Dataset excerpt:
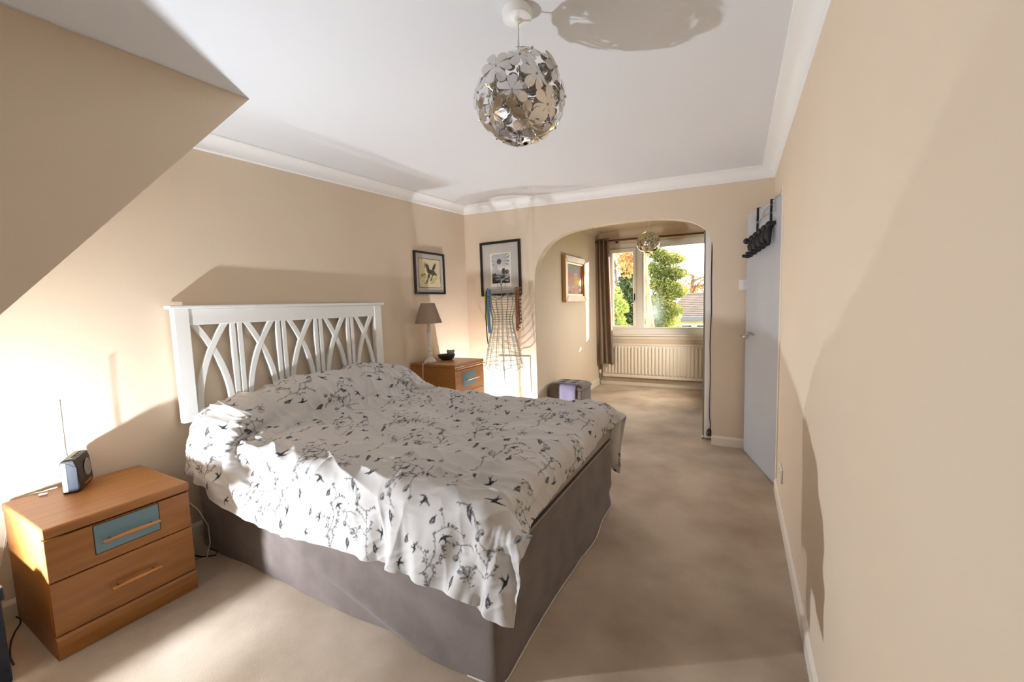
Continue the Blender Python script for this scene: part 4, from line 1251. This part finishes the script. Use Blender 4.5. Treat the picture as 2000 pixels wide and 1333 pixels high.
# ================================================================== ALCOVE
def curtains():
    rod = thing('curtain_rod', 'dark bronze curtain rod above the alcove window', 'curtain rod', (1.7, 6.325, 2.225))
    build(MB().tube([(.87, 6.325, 2.245), (2.52, 6.325, 2.215)], .014, 12), 'pole', 'rod', rod, smooth=50)
    build(MB().lathe([(.0, -.006), (.02, -.004), (.024, .008), (.012, .016), (0, .018)], (.872, 6.325, 2.245), 14, (0, 1, 0), (0, 0, 1), (-1, 0, 0)), 'finial', 'rod', rod, smooth=50)
    build(MB().tube([(1.15, 6.325, 2.24), (1.15, 6.44, 2.24), (1.15, 6.497, 2.24)], .008, 8).lathe([(.022, 0), (.022, .008), (.012, .012)], (1.15, 6.488, 2.24), 14, (1, 0, 0), (0, 0, 1), (0, 1, 0)), 'bracket', 'rod', rod, smooth=50)
    def cur(x0, x1, folds, z0, z1, label, flare=.0):
        c = thing('curtain', label, 'curtain', ((x0 + x1) / 2, 6.325, z0), 'taupe eyelet curtains at the alcove window')
        NU, NZ = folds * 14, 30
        zs = np.linspace(z0, z1, NZ)
        G = np.zeros((NU + 1, NZ, 3))
        u = np.linspace(0, 1, NU + 1)
        for j, z in enumerate(zs):
            t = (z1 - z) / (z1 - z0)
            amp = .042 * (1 - .25 * t)
            ph = 2 * PI * folds * u + .5 * np.sin(u * 5 + 2 * t) * t
            wdt = (x1 - x0) * (1 + flare * t)
            G[:, j, 0] = x0 + wdt * u + .012 * np.sin(2 * ph) + .01 * t * np.sin(3 * u * PI)
            G[:, j, 1] = 6.325 + amp * np.sin(ph) + .008 * np.sin(ph * .5 + t * 3)
            G[:, j, 2] = z - (.012 * np.sin(ph * .5) * t)
        o = build(MB().grid(G), 'cloth', 'curtain', c, smooth=80)
        s = o.modifiers.new('solid', 'SOLIDIFY'); s.thickness = .004
        zr = z1 - .045
        for k in range(folds * 2):
            i = int((k + .5) / (folds * 2) * NU)
            p = Vector(G[i, NZ - 2]); p.z = zr; p.y = 6.325
            build(MB().tube([(p.x, p.y + .024 * math.cos(a), p.z + .024 * math.sin(a)) for a in np.linspace(0, 2 * PI, 18, endpoint=False)], .005, 6, closed=True), 'eyelet', 'steel', c, smooth=50)
    cur(.885, 1.075, 3, .345, 2.285, 'taupe eyelet curtain bunched at the left of the alcove window', .28)
    cur(2.405, 2.50, 2, .345, 2.262, 'sliver of taupe curtain beside the wardrobe edge', -.1)
curtains()

def radiator():
    x0, x1, z0, z1 = .93, 2.62, .135, .665
    r = thing('radiator', 'cream ribbed panel radiator beneath the alcove window', 'radiator', ((x0 + x1) / 2, 6.44, z0))
    y = 6.415
    # pressed steel front: rounded flutes
    n = 32
    pts = []
    pit = (x1 - x0 - .06) / n
    for k in range(n):
        a = x0 + .03 + k * pit
        for f, d in ((.0, .0), (.14, .0), (.26, .016), (.42, .020), (.58, .020), (.74, .016), (.86, .0)):
            pts.append((a + f * pit, d))
    pts = [(x0, 0)] + pts + [(x1, 0)]
    zs = [(z0 + .028, 0.0), (z0 + .045, 0), (z0 + .066, 1), (z1 - .066, 1), (z1 - .045, 0), (z1 - .028, 0)]
    m = MB().grid([[(px, y - d * f, z) for z, f in zs] for px, d in pts])
    m.box(x0, x1, y + .001, y + .012, z0, z1)
    build(m, 'front_panel', 'radiator', r, smooth=40)
    build(MB().box(x0, x1, y - .012, y + .0005, z0, z0 + .028).box(x0, x1, y - .012, y + .0005, z1 - .028, z1), 'edge_channel', 'radiator', r, bevel=.005, seg=3)
    build(MB().box(x0 + .005, x1 - .005, y + .0125, YW - .022, z1 - .02, z1 - .004).box(x0 + .02, x0 + .06, y + .012, YW - .001, z0 + .03, z0 + .07).box(x1 - .06, x1 - .02, y + .012, YW - .001, z0 + .03, z0 + .07), 'grille', 'radiator', r, bevel=.002)
    v = build(MB().tube([(x0, y + .005, z0 + .045), (x0 - .05, y + .005, z0 + .045)], .010, 10).tube([(x0 - .045, y + .005, 0), (x0 - .045, y + .005, z0 + .05)], .008, 10), 'pipe', 'steel', r, smooth=50)
    build(MB().lathe([(.012, 0), (.018, .004), (.020, .05), (.016, .06), (.0, .062)], (x0 - .045, y + .005, z0 + .05), 14), 'valve', 'plastic_white', r, smooth=45)
radiator()

def wardrobe():
    x0, x1, y0, y1 = 2.532, 3.055, 4.172, 6.22
    w = thing('mirror_wardrobe', 'white wardrobe end and sliding mirror door edge inside the arch', 'wardrobe', (2.8, 5.2, 0))
    build(box(x0 + .0165, x1, y0, y0 + .022, .012, 2.385), 'end_panel', 'wardrobe_white', w, bevel=.002)
    build(MB().box(x0 + .04, x1, y1 - .02, y1, 0.012, 2.385).box(x0 + .04, x1, y0 + .022, y1 - .02, 2.35, 2.385).box(x0 + .04, x1, y0 + .022, y1 - .02, .012, .06).box(x1 - .012, x1, y0 + .022, y1 - .02, .06, 2.35), 'carcass', 'wardrobe_white', w)
    ym = (y0 + y1) / 2
    for a, b, off in ((y0 + .0225, ym + .03, 0.0), (ym - .03, y1 - .005, .017)):
        xa = x0 + off
        d = build(box(xa + .004, xa + .012, a + .02, b - .02, .055, 2.345), 'mirror_door', 'mirror', w)
        build(MB().box(xa, xa + .016, a, a + .022, .03, 2.37).box(xa, xa + .016, b - .022, b, .03, 2.37).box(xa, xa + .016, a + .022, b - .022, .03, .055).box(xa, xa + .016, a + .022, b - .022, 2.345, 2.37), 'stile', 'wardrobe_stile', d, bevel=.002)
    tag(build(box(x0 - .004, x0 + .039, y0 + .002, y1, .0, .012), 'door_track', 'wardrobe_stile', w), None)
    c = thing('power_cable', 'black power cable and plug dangling down the wardrobe end inside the arch', 'cable', (2.60, 4.165, .05))
    xs = 2.592
    build(MB().tube([(xs + .012, 4.166, 2.10), (xs + .008, 4.164, 1.8), (xs + .004, 4.163, 1.5), (xs + .008, 4.163, 1.2), (xs + .0, 4.162, .9), (xs + .006, 4.162, .6), (xs, 4.160, .35), (xs + .002, 4.16, .22), (xs + .012, 4.155, .14), (xs + .006, 4.148, .10)], .0042, 8), 'lead', 'black_plastic', c, smooth=60)
    build(MB().lathe([(.006, .045), (.016, .035), (.024, .02), (.027, .0), (.027, -.018), (.0, -.018)][::-1], (xs + .004, 4.138, .072), 14), 'plug', 'black_plastic', c, smooth=50)
    build(MB().box(xs - .010, xs - .004, 4.135, 4.139, .034, .053).box(xs + .010, xs + .016, 4.135, 4.139, .034, .053).box(xs + .0, xs + .006, 4.145, 4.149, .030, .053), 'pin', 'steel', c)
wardrobe()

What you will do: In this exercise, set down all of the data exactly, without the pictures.

Exercise result:
Continue the Blender Python script for this scene: part 4, from line 1251. This part finishes the script. Use Blender 4.5. Treat the picture as 2000 pixels wide and 1333 pixels high.
# ================================================================== ALCOVE
def curtains():
    rod = thing('curtain_rod', 'dark bronze curtain rod above the alcove window', 'curtain rod', (1.7, 6.325, 2.225))
    build(MB().tube([(.87, 6.325, 2.245), (2.52, 6.325, 2.215)], .014, 12), 'pole', 'rod', rod, smooth=50)
    build(MB().lathe([(.0, -.006), (.02, -.004), (.024, .008), (.012, .016), (0, .018)], (.872, 6.325, 2.245), 14, (0, 1, 0), (0, 0, 1), (-1, 0, 0)), 'finial', 'rod', rod, smooth=50)
    build(MB().tube([(1.15, 6.325, 2.24), (1.15, 6.44, 2.24), (1.15, 6.497, 2.24)], .008, 8).lathe([(.022, 0), (.022, .008), (.012, .012)], (1.15, 6.488, 2.24), 14, (1, 0, 0), (0, 0, 1), (0, 1, 0)), 'bracket', 'rod', rod, smooth=50)
    def cur(x0, x1, folds, z0, z1, label, flare=.0):
        c = thing('curtain', label, 'curtain', ((x0 + x1) / 2, 6.325, z0), 'taupe eyelet curtains at the alcove window')
        NU, NZ = folds * 14, 30
        zs = np.linspace(z0, z1, NZ)
        G = np.zeros((NU + 1, NZ, 3))
        u = np.linspace(0, 1, NU + 1)
        for j, z in enumerate(zs):
            t = (z1 - z) / (z1 - z0)
            amp = .042 * (1 - .25 * t)
            ph = 2 * PI * folds * u + .5 * np.sin(u * 5 + 2 * t) * t
            wdt = (x1 - x0) * (1 + flare * t)
            G[:, j, 0] = x0 + wdt * u + .012 * np.sin(2 * ph) + .01 * t * np.sin(3 * u * PI)
            G[:, j, 1] = 6.325 + amp * np.sin(ph) + .008 * np.sin(ph * .5 + t * 3)
            G[:, j, 2] = z - (.012 * np.sin(ph * .5) * t)
        o = build(MB().grid(G), 'cloth', 'curtain', c, smooth=80)
        s = o.modifiers.new('solid', 'SOLIDIFY'); s.thickness = .004
        zr = z1 - .045
        for k in range(folds * 2):
            i = int((k + .5) / (folds * 2) * NU)
            p = Vector(G[i, NZ - 2]); p.z = zr; p.y = 6.325
            build(MB().tube([(p.x, p.y + .024 * math.cos(a), p.z + .024 * math.sin(a)) for a in np.linspace(0, 2 * PI, 18, endpoint=False)], .005, 6, closed=True), 'eyelet', 'steel', c, smooth=50)
    cur(.885, 1.075, 3, .345, 2.285, 'taupe eyelet curtain bunched at the left of the alcove window', .28)
    cur(2.405, 2.50, 2, .345, 2.262, 'sliver of taupe curtain beside the wardrobe edge', -.1)
curtains()

def radiator():
    x0, x1, z0, z1 = .93, 2.62, .135, .665
    r = thing('radiator', 'cream ribbed panel radiator beneath the alcove window', 'radiator', ((x0 + x1) / 2, 6.44, z0))
    y = 6.415
    # pressed steel front: rounded flutes
    n = 32
    pts = []
    pit = (x1 - x0 - .06) / n
    for k in range(n):
        a = x0 + .03 + k * pit
        for f, d in ((.0, .0), (.14, .0), (.26, .016), (.42, .020), (.58, .020), (.74, .016), (.86, .0)):
            pts.append((a + f * pit, d))
    pts = [(x0, 0)] + pts + [(x1, 0)]
    zs = [(z0 + .028, 0.0), (z0 + .045, 0), (z0 + .066, 1), (z1 - .066, 1), (z1 - .045, 0), (z1 - .028, 0)]
    m = MB().grid([[(px, y - d * f, z) for z, f in zs] for px, d in pts])
    m.box(x0, x1, y + .001, y + .012, z0, z1)
    build(m, 'front_panel', 'radiator', r, smooth=40)
    build(MB().box(x0, x1, y - .012, y + .0005, z0, z0 + .028).box(x0, x1, y - .012, y + .0005, z1 - .028, z1), 'edge_channel', 'radiator', r, bevel=.005, seg=3)
    build(MB().box(x0 + .005, x1 - .005, y + .0125, YW - .022, z1 - .02, z1 - .004).box(x0 + .02, x0 + .06, y + .012, YW - .001, z0 + .03, z0 + .07).box(x1 - .06, x1 - .02, y + .012, YW - .001, z0 + .03, z0 + .07), 'grille', 'radiator', r, bevel=.002)
    v = build(MB().tube([(x0, y + .005, z0 + .045), (x0 - .05, y + .005, z0 + .045)], .010, 10).tube([(x0 - .045, y + .005, 0), (x0 - .045, y + .005, z0 + .05)], .008, 10), 'pipe', 'steel', r, smooth=50)
    build(MB().lathe([(.012, 0), (.018, .004), (.020, .05), (.016, .06), (.0, .062)], (x0 - .045, y + .005, z0 + .05), 14), 'valve', 'plastic_white', r, smooth=45)
radiator()

def wardrobe():
    x0, x1, y0, y1 = 2.532, 3.055, 4.172, 6.22
    w = thing('mirror_wardrobe', 'white wardrobe end and sliding mirror door edge inside the arch', 'wardrobe', (2.8, 5.2, 0))
    build(box(x0 + .0165, x1, y0, y0 + .022, .012, 2.385), 'end_panel', 'wardrobe_white', w, bevel=.002)
    build(MB().box(x0 + .04, x1, y1 - .02, y1, 0.012, 2.385).box(x0 + .04, x1, y0 + .022, y1 - .02, 2.35, 2.385).box(x0 + .04, x1, y0 + .022, y1 - .02, .012, .06).box(x1 - .012, x1, y0 + .022, y1 - .02, .06, 2.35), 'carcass', 'wardrobe_white', w)
    ym = (y0 + y1) / 2
    for a, b, off in ((y0 + .0225, ym + .03, 0.0), (ym - .03, y1 - .005, .017)):
        xa = x0 + off
        d = build(box(xa + .004, xa + .012, a + .02, b - .02, .055, 2.345), 'mirror_door', 'mirror', w)
        build(MB().box(xa, xa + .016, a, a + .022, .03, 2.37).box(xa, xa + .016, b - .022, b, .03, 2.37).box(xa, xa + .016, a + .022, b - .022, .03, .055).box(xa, xa + .016, a + .022, b - .022, 2.345, 2.37), 'stile', 'wardrobe_stile', d, bevel=.002)
    tag(build(box(x0 - .004, x0 + .039, y0 + .002, y1, .0, .012), 'door_track', 'wardrobe_stile', w), None)
    c = thing('power_cable', 'black power cable and plug dangling down the wardrobe end inside the arch', 'cable', (2.60, 4.165, .05))
    xs = 2.592
    build(MB().tube([(xs + .012, 4.166, 2.10), (xs + .008, 4.164, 1.8), (xs + .004, 4.163, 1.5), (xs + .008, 4.163, 1.2), (xs + .0, 4.162, .9), (xs + .006, 4.162, .6), (xs, 4.160, .35), (xs + .002, 4.16, .22), (xs + .012, 4.155, .14), (xs + .006, 4.148, .10)], .0042, 8), 'lead', 'black_plastic', c, smooth=60)
    build(MB().lathe([(.006, .045), (.016, .035), (.024, .02), (.027, .0), (.027, -.018), (.0, -.018)][::-1], (xs + .004, 4.138, .072), 14), 'plug', 'black_plastic', c, smooth=50)
    build(MB().box(xs - .010, xs - .004, 4.135, 4.139, .034, .053).box(xs + .010, xs + .016, 4.135, 4.139, .034, .053).box(xs + .0, xs + .006, 4.145, 4.149, .030, .053), 'pin', 'steel', c)
wardrobe()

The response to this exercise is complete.